If you're a Facebook user, you've no doubt been invited to take part in
Vampires or
Mafia Wars, two free online games that invite you to start a clan of vampires (or a mafia family) with your friends, complete challenges to earn points, and establish dominance over other groups. Both are examples of "social gaming" — games that spread through social networking sites, are relatively inexpensive to build, and generate revenue by selling virtual goods or currency to players, for real money.
Disruptor Beam, the latest start-up from husband-and-wife entrepreneurs
Jon Radoff and Angela Bull, plans to play in the social gaming arena. Radoff mentioned the new venture on his blog last Friday; we met earlier this week to talk in more detail.
"We think there are three important elements to a role-playing game: story, character-building, and progression," Radoff says. "A lot of the existing social games have the idea of progression, of advancing through a world, but they don't have the other two." Radoff likes to say he and Bull have been building social games since the early 1990s, when they launched a text-based fantasy game called "Legends of Future Past" on the CompuServe online service.

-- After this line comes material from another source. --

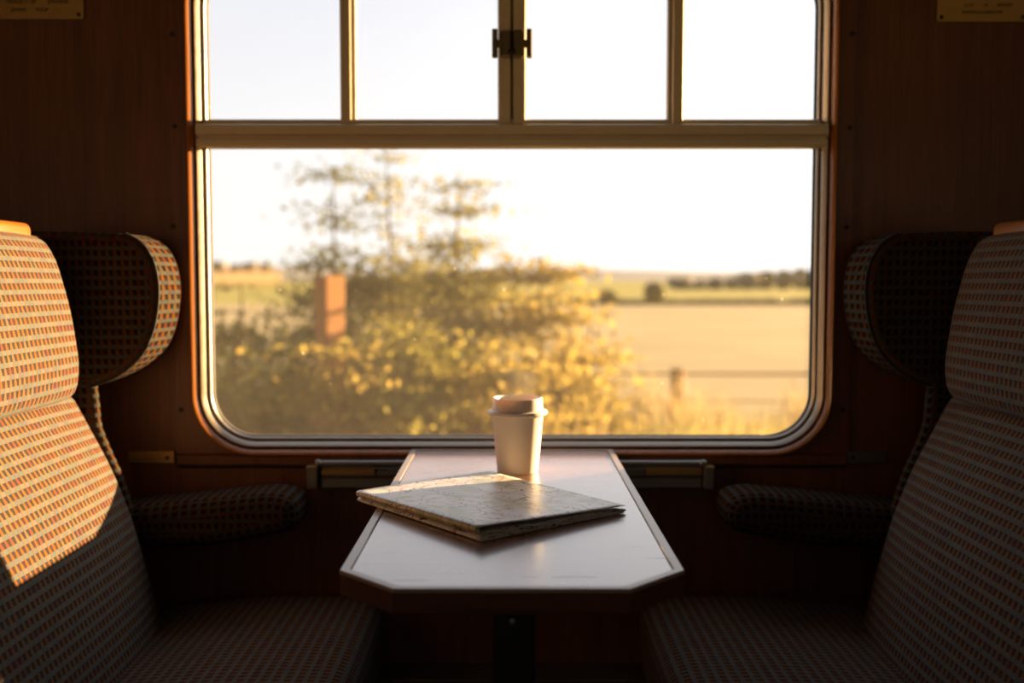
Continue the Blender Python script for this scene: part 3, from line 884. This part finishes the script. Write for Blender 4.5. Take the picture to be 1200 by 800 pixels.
# field hedge
mb = MB(); vs, fs = [], []
prof_h = [(-.6, 0), (-.55, .6), (-.25, .95), (.25, .95), (.55, .6), (.6, 0)]
nh = 110
for i in range(nh + 1):
    x = 5 + 55 * i / nh
    for (dy, dz) in prof_h:
        k = 1 + .45 * noise.noise(Vector((x * .8, dy, dz)))
        vs.append((x, 99 + dy * k, GZ - .05 + dz * k * .62))
m = len(prof_h)
for i in range(nh):
    for j in range(m - 1): fs.append((i * m + j, i * m + j + 1, (i + 1) * m + j + 1, (i + 1) * m + j))
mb.add(vs, fs); tag(mb.build('field_hedge', M['hedge_far'], None, 70), 'low dark hedge between the golden field and the green field', 'hedge')

# lineside fence
fence = empty('field_fence', 'wooden post and rail fence at the edge of the golden field', 'fence')
FY = 13.0
for px in (270, 445, 620, 795, 970):
    t = P(px, 431, FY)
    w = .085
    mb = MB(); mb.box((-w, -w, GZ - .1), (w, w, t.z), .015)
    c_, s_ = math.cos(math.radians(-25)), math.sin(math.radians(-25))
    mb.v = [(t.x + x * c_ - y * s_, FY + x * s_ + y * c_, z) for x, y, z in mb.v]
    mb.build('post', M['darkpost'] if px != 620 else M['post'], fence, label='pale post' if px == 620 else None)
for py, th in ((438, .020), (470, .012)):
    t = P(600, py, FY - .09)
    mb = MB(); mb.box((-4.2, FY - .11, t.z - th), (4.6, FY - .075, t.z + th), .006); mb.build('rail', M['wire'], fence)
mk = empty('marker_post', 'rusty orange brown marker post standing among the lineside bushes', 'post')
t0 = P(385.5, 323, 7.0); w = .078
mb = MB(); mb.box((-w, -w, GZ - .2), (w, w, t0.z), .008)
c_, s_ = math.cos(math.radians(-46)), math.sin(math.radians(-46))
mb.v = [(t0.x + x * c_ - y * s_, 7.0 + x * s_ + y * c_, z) for x, y, z in mb.v]
mb.build('post', M['rustpost'], mk)

# lineside shrubs: stems, side twigs and individual leaves
def leaf(mb, p, size, rr, flat=.5):
    d = Vector((rr.gauss(0, 1), rr.gauss(0, 1), rr.gauss(0, flat))).normalized()
    s = d.cross(Vector((rr.gauss(0, 1), rr.gauss(0, 1), rr.gauss(0, 1)))).normalized()
    l = size * rr.uniform(.7, 1.35); w = l * rr.uniform(.32, .5)
    mb.v += [tuple(p), tuple(p + d * l * .5 + s * w), tuple(p + d * l), tuple(p + d * l * .5 - s * w)]
    b = len(mb.v) - 4
    mb.f.append((b, b + 1, b + 2, b + 3)); mb.uv.append(None)

def shrub(label, px, top_py, half_px, Y, mat, n_twigs, per, seed, lsize=.075, dense_py=None, lean=0.0):
    rr = random.Random(seed)
    top = P(px, top_py, Y)
    base = Vector((top.x, Y, GZ - .05)); H = top.z - base.z; Wd = half_px * Y / FPX
    root = empty('lineside_shrub', label, 'shrub', 'shrubs along the railway line'); root.location = base
    wood_, fol = MB(), MB()
    zd = (P(px, dense_py, Y).z - base.z) / H if dense_py else .6
    stems = []
    for k in range(5):
        f = 1.0 if k == 0 else rr.uniform(.55, .85)
        dx = lean * H if k == 0 else rr.uniform(-.7, .7) * Wd
        dyy = rr.uniform(-.25, .25) * Wd
        pts = [Vector((dx * q_ ** 1.4 + .04 * rr.uniform(-1, 1) * q_, dyy * q_, H * f * q_)) for q_ in (0, .25, .5, .75, 1)]
        stems.append((pts, f)); wood_.tube(pts, [.035 * (1 - .85 * q_) for q_ in (0, .25, .5, .75, 1)], 5)
    for i in range(n_twigs):
        pts, f = stems[0] if rr.random() < .45 else rr.choice(stems)
        q_ = rr.uniform(.12, 1.0) ** .8
        if q_ > zd * .95:
            if rr.random() < .25: continue
            q_ = min(1.0, (math.floor(q_ * 17) + .35 * math.sin(math.floor(q_ * 17) * 2.7 + seed) + rr.uniform(.0, .85)) / 17)
        x_ = q_ * 4; i0 = min(3, int(x_)); p = pts[i0].lerp(pts[i0 + 1], x_ - i0)
        hz_ = p.z / H
        reach = Wd * (1.0 if hz_ < zd else max(.22, (1 - hz_) / (1 - zd + 1e-3) * .62)) * rr.uniform(.25, 1.15)
        an = rr.uniform(0, 2 * math.pi)
        d = Vector((math.cos(an), math.sin(an) * .7, rr.uniform(-.06, .16)))
        e = p + d * reach
        if rr.random() < .5: wood_.tube([p, p.lerp(e, .5) + Vector((0, 0, .02)), e], [.009, .006, .003], 3)
        for _ in range(int(per * 1.7) if hz_ < zd else int(per * .8)):
            t_ = rr.random() ** .6
            c = p.lerp(e, t_) + Vector((rr.gauss(0, .19), rr.gauss(0, .09), rr.gauss(0, .026)))
            leaf(fol, c, lsize * .72, rr)
    wood_.build('stem', M['bark'], root)
    fol.build('foliage', mat, root)
    return root
S = shrub
S('olive shrub beside the window frame with a low rounded top', 285, 330, 46, 8.2, M['leaf_olive'], 110, 26, 1, dense_py=370)
S('tall thin grey green shrub with a sparse spire left of the tallest one', 386, 194, 46, 8.6, M['leaf_dark'], 230, 26, 2, dense_py=312, lsize=.06)
S('tallest shrub of the row, its sparse tip reaching up to the transom', 457, 170, 58, 8.8, M['leaf_olive'], 260, 26, 3, dense_py=306, lsize=.06)
S('yellow green shrub with a full top next to the tallest one', 539, 206, 60, 8.4, M['leaf_olive'], 300, 28, 4, dense_py=300, lsize=.06)
S('broad golden green shrub behind the coffee cup', 630, 296, 78, 8.3, M['leaf_gold'], 190, 28, 5, dense_py=322)
S('low dark bramble shrub below the marker post', 345, 392, 75, 7.4, M['leaf_dark'], 150, 26, 6, dense_py=410)
S('low olive bramble shrub at the left end of the row', 275, 405, 60, 7.0, M['leaf_olive'], 70, 26, 16, dense_py=420)
S('small golden bramble shrub hiding the foot of the marker post', 388, 388, 34, 6.6, M['leaf_gold'], 60, 26, 18, dense_py=410)
S('low olive bramble shrub in the middle of the row', 480, 378, 85, 7.2, M['leaf_olive'], 190, 28, 7, dense_py=400)
S('low olive bramble shrub above the map', 430, 430, 60, 6.6, M['leaf_olive'], 60, 26, 17, dense_py=440)
S('low golden bramble shrub above the rear of the table', 590, 398, 70, 7.3, M['leaf_gold'], 130, 28, 8, dense_py=420)
S('thin yellowing shrub at the open end of the row', 694, 344, 44, 8.6, M['leaf_gold'], 60, 20, 9, dense_py=400)

def blades(name, label, regions, mat, seed):
    rr = random.Random(seed); mb = MB()
    for (x0, x1, y0, y1, h0, h1, n_) in regions:
        for _ in range(n_):
            x, y = rr.uniform(x0, x1), rr.uniform(y0, y1)
            z = GZ - .35 + .35 * (y - 2.4) / 11.6 - .03
            clump = .75 + .5 * noise.noise(Vector((x * 1.1, y * 1.1, seed)))
            h_ = rr.uniform(h0, h1) * max(.35, clump)
            a = rr.uniform(0, math.pi); w = rr.uniform(.006, .014)
            dx, dy_ = math.cos(a) * w, math.sin(a) * w
            lx, ly = rr.gauss(0, .14) * h_, rr.gauss(0, .14) * h_
            b = len(mb.v)
            mb.v += [(x - dx, y - dy_, z), (x + dx, y + dy_, z), (x + dx + lx * .4, y + dy_ + ly * .4, z + h_ * .6), (x - dx + lx * .4, y - dy_ + ly * .4, z + h_ * .6), (x + lx, y + ly, z + h_)]
            mb.f += [(b, b + 1, b + 2, b + 3), (b + 3, b + 2, b + 4)]; mb.uv += [None, None]
    return tag(mb.build(name, mat), label, None, None, 'stuff')
blades('dry_grass', 'tall dry golden grass along the lineside bank', [(-4.2, 5.2, 8.5, 12.6, .7, 1.5, 16000), (-3.4, 1.2, 6.2, 8.5, .9, 1.7, 9000)], M['grass'], 3)
blades('green_weeds', 'yellow green weeds in front of the fence', [(.75, 2.1, 7.6, 9.0, 1.15, 1.75, 3200), (2.1, 3.0, 7.6, 9.0, 1.0, 1.5, 1200), (-3.2, .6, 6.6, 7.4, .8, 1.5, 3500)], M['weed'], 9)

# ================================================================== LIGHT
TAN_E = .140
sun_dir = Vector((.8346, .551, TAN_E)).normalized()        # towards the sun
sl = bpy.data.lights.new('sun', 'SUN'); sl.energy = 26.0; sl.angle = math.radians(.6); sl.color = (1.0, .61, .27)
so = bpy.data.objects.new('sun', sl); col.objects.link(so)
so.rotation_euler = sun_dir.to_track_quat('Z', 'Y').to_euler()

w = bpy.data.worlds.new('evening_sky'); sc.world = w; w.use_nodes = True
nt = w.node_tree; nt.nodes.clear()
def wn(kind, **kw):
    nd = nt.nodes.new(kind)
    for k, v in kw.items(): setattr(nd, k, v)
    return nd
tc = wn('ShaderNodeTexCoord')
sep = wn('ShaderNodeSeparateXYZ'); nt.links.new(tc.outputs['Generated'], sep.inputs[0])
rp = wn('ShaderNodeValToRGB')
els = rp.color_ramp.elements
els[0].position = .48; els[0].color = (.25, .18, .10, 1)
els[1].position = 1.0; els[1].color = (.52, .66, .90, 1)
for p_, c_ in ((.50, (.84, .82, .80, 1)), (.56, (.75, .77, .80, 1)), (.64, (.60, .655, .755, 1))):
    e = els.new(p_); e.color = c_
mr = wn('ShaderNodeMath', operation='MULTIPLY_ADD'); mr.inputs[1].default_value = .5; mr.inputs[2].default_value = .5
nt.links.new(sep.outputs[2], mr.inputs[0]); nt.links.new(mr.outputs[0], rp.inputs[0])
dot = wn('ShaderNodeVectorMath', operation='DOT_PRODUCT'); nt.links.new(tc.outputs['Generated'], dot.inputs[0]); dot.inputs[1].default_value = sun_dir
mx = wn('ShaderNodeMath', operation='MAXIMUM'); nt.links.new(dot.outputs['Value'], mx.inputs[0]); mx.inputs[1].default_value = 0
def glow(pw, amp, colr):
    a = wn('ShaderNodeMath', operation='POWER'); nt.links.new(mx.outputs[0], a.inputs[0]); a.inputs[1].default_value = pw
    b = wn('ShaderNodeVectorMath', operation='SCALE'); b.inputs[0].default_value = colr
    c = wn('ShaderNodeMath', operation='MULTIPLY'); nt.links.new(a.outputs[0], c.inputs[0]); c.inputs[1].default_value = amp
    nt.links.new(c.outputs[0], b.inputs['Scale'])
    return b.outputs[0]
g1, g2 = glow(3, .75, (1.0, .88, .72)), glow(30, 3.0, (1.0, .78, .50))
ad = wn('ShaderNodeVectorMath', operation='ADD'); nt.links.new(g1, ad.inputs[0]); nt.links.new(g2, ad.inputs[1])
ad2 = wn('ShaderNodeVectorMath', operation='ADD'); nt.links.new(ad.outputs[0], ad2.inputs[0]); nt.links.new(rp.outputs[0], ad2.inputs[1])
# the half of the sky away from the sun is dimmer and warmer
side = wn('ShaderNodeMapRange', interpolation_type='SMOOTHSTEP'); nt.links.new(sep.outputs[1], side.inputs['Value'])
side.inputs['From Min'].default_value = -.45; side.inputs['From Max'].default_value = .30
sky_mix = wn('ShaderNodeMix', data_type='RGBA', blend_type='MIX'); nt.links.new(side.outputs[0], sky_mix.inputs[0])
dim = wn('ShaderNodeMix', data_type='RGBA', blend_type='MULTIPLY'); dim.inputs[0].default_value = 1.0
nt.links.new(ad2.outputs[0], dim.inputs[6]); dim.inputs[7].default_value = (.27, .22, .16, 1)
nt.links.new(dim.outputs[2], sky_mix.inputs[6]); nt.links.new(ad2.outputs[0], sky_mix.inputs[7])
bg = wn('ShaderNodeBackground'); nt.links.new(sky_mix.outputs[2], bg.inputs[0]); bg.inputs[1].default_value = 1.0
wo = wn('ShaderNodeOutputWorld'); nt.links.new(bg.outputs[0], wo.inputs[0])

# ================================================================== CAMERA
cam = bpy.data.cameras.new('camera'); cam.sensor_width = 36; cam.lens = 36 * FPX / 1200
cam.clip_start = .02; cam.clip_end = 4000
cam.dof.use_dof = True; cam.dof.focus_distance = 1.44; cam.dof.aperture_fstop = 2.3
co_ = bpy.data.objects.new('camera', cam); col.objects.link(co_)
co_.location = (0, 0, CAMZ); co_.rotation_euler = (math.pi / 2 - PITCH, 0, 0)
sc.camera = co_
vs_ = sc.view_settings
vs_.view_transform = 'Standard'; vs_.look = 'None'; vs_.gamma = 1; vs_.use_curve_mapping = False
vs_.exposure = 0.34
sc.cycles.max_bounces = 8; sc.cycles.transparent_max_bounces = 16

GamerDNA was the most recent company that Bull and Radoff started together; it was an online gathering place for die-hard gamers. The company raised more than $5 million in venture capital from Flybridge Capital Partners in Boston. Last year, after cutting its staff in half, GamerDNA was
acquired by a New York-based gaming site for an undisclosed sum.

What was the lesson there? "GamerDNA built a lot of great stuff for a year or so before thinking about revenue," Radoff says. "Thinking about revenue first could have made a difference." (Bull left GamerDNA in early 2009 to start work on Disruptor Beam. That's Radoff and Bull at the center of the photo, taken at a GamerDNA
office-warming party.)
This time around, Radoff and Bull aren't raising venture capital (at least initially). Their plan is to work with content partners who will help fund the development of social games and also share in the revenues. Disruptor Beam's business model will mimic that of the two leaders in social gaming, Zynga and Playdom: selling virtual goods and currency that give you status, skills, or help you advance in the game.
Radoff says the company is working on three games simultaneously — two with partners, and one on its own. The nice thing about social games, he says, is that they can be inexpensive to develop (costing $100,000 and up), "which lets you experiment, building games for different audiences, with different game play mechanics."
The first game to launch, perhaps as early as May, will be "Gods of Rock," which Disruptor Beam is developing independently. Your role is that of an aspiring rock star who needs to write songs, obtain instruments, and generate income. "Eventually, you can become a music mogul, sign up your friends' bands, and help produce them," Radoff says. (No drugs or booze in "Gods of Rock," though Radoff notes "there will be energy drinks.") The start-up is working on a second, history-based game in collaboration with
Powderhouse Productions, the biggest producer of non-fiction TV programming in New England.
Powderhouse co-founder Tug Yourgrau isn't saying much about the game (or the related show) yet. "We've been working with them for about two months," he says. "For us, it's a containable investment in a new area." The show hasn't yet been sold to a network, Yourgrau says, adding that "the game will probably launch first."
Disruptor Beam envisions working with other TV producers, movie studios, publishers and even other game developers to create social games around new or existing media properties.
Radoff says that aside from himself and Bull, the "nucleus" of Disruptor Beam includes a programmer and game designer. It's mainly a virtual team at this point, though they do spend some time in the downtown Boston offices of
Hangout Industries, which offers free office space to a handful of start-ups. Radoff tells me the company is currently hiring for user experience designers, illustrators, and graphic designers.
You'll be able to see Radoff at next month's "
Business in Gaming" conference at MIT, which includes a panel on social gaming.